A pre-comped layer is just that: pre-composed. This means that the layer's contents have been combined into a single image before anything else happens to the layer, such as transforms, filters or behaviors. A layer gets pre-comped by changing its blend mode to anything other than the default (Combine). You can manually set the blend mode to non-Combine, but applying a filter or enabling Fixed Resolution will do it automatically.

Enabling Fixed Resolution for a layer causes the blend mode to leave Combine and it fixes the layer to a specified size. It sets the full size of the layer, in pixels, and then properties like Scale and Crop affect it afterwards. Basically, the layer is now treated as if it were a pre-rendered Quicktime movie: it will no longer auto-size itself to its children.

What does this gain us? Well, for one, it alleviates the afore-mentioned problem with the Light Rays filter on the particles, because you can enable Fixed Resolution for the parent layer, locking down the size, then apply the Light Rays filter to the parent layer. Since the layer no longer randomly changes size, the filter's centerpoint stays in place.

Consider a simple pan/scan case: you have an image that is larger than your project, and you're panning it across the project area. Applying a filter to the whole image is wasteful, because you can't even see the whole thing. The more efficient choice would be to filter the parent layer, but if it's auto-sized it's just as big as the image. But if you turn on Fixed Resolution for the layer, the layer will be cut off at 720x480 (it defaults to the project size), so you can filter it without regret.

Or what if you wanted to apply a Border filter, like Widescreen, to your project? You'd simply apply the filter to the top-most layer, and your project would have a nice letter-boxed look, right? With Fixed Resolution disabled, your layer would be larger than the project area and changing in size, so the black bars from the Widescreen filter would be moving around or even entirely off-screen. With Fixed Res enabled, the layer snaps to the project size and the filter applies beautifully.

Protecting your GPU's sanity

In situations where your GPU has hit its limit, Fixed Resolution can allow you to have more control over what Motion is trying to process, allowing you to sidestep some rendering landmines.

Take this example: you have a DV-sized project with three DV clips, A, B and C.

Clip A acts as a background, and clips B and C are going to fly on- and off-camera, from left to right. At the moment that image B finishes its move, you have a layer that is more than three DV images wide, greater than the 2K limit of your GPU. This is no biggie, though, as the layer isn't pre-comped, so it's treated as a group of smaller objects, instead of one giant image.

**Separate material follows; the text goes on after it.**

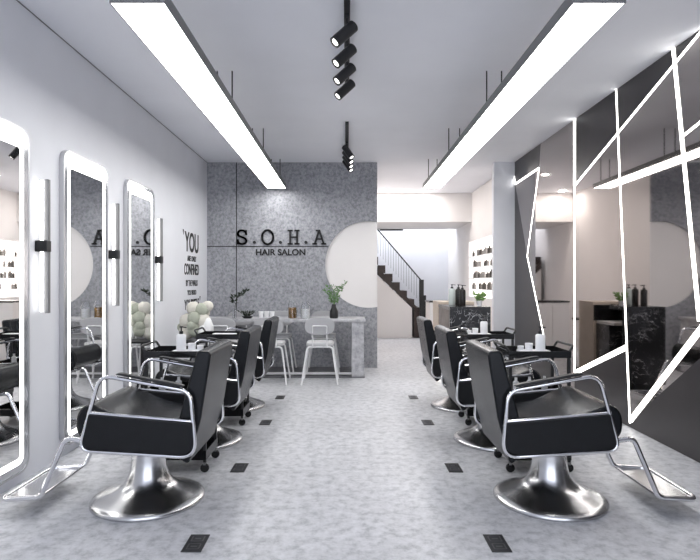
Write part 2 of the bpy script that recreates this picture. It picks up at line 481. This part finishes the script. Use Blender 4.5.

Then you decide that you want to apply a Sepia filter to the layer, color-correcting all three clips at the same time. But as soon as you apply that filter, the layer gets pre-comped, and at the widest point, when clip B reaches the right-side of the screen, the layer exceeds the 2K limit, resulting in a crop. Since the crop isn't centered, the image seems to slide to the right, partially revealing the previously-off-camera clip C.

If you were to enable Fixed Resolution for the layer, though, its size would stay consistently at the project size, resulting in a pre-comp that is well within the 2K limit of your GPU, preventing any cropping.

As you can see, having an understanding of Motion's Fixed Resolution feature is key to project optimization and avoiding GPU texture limit problems. A couple of tutorials that take advantage of it can be found here (Glowy) and here (Supertext).

Good luck, and don't forget to have fun!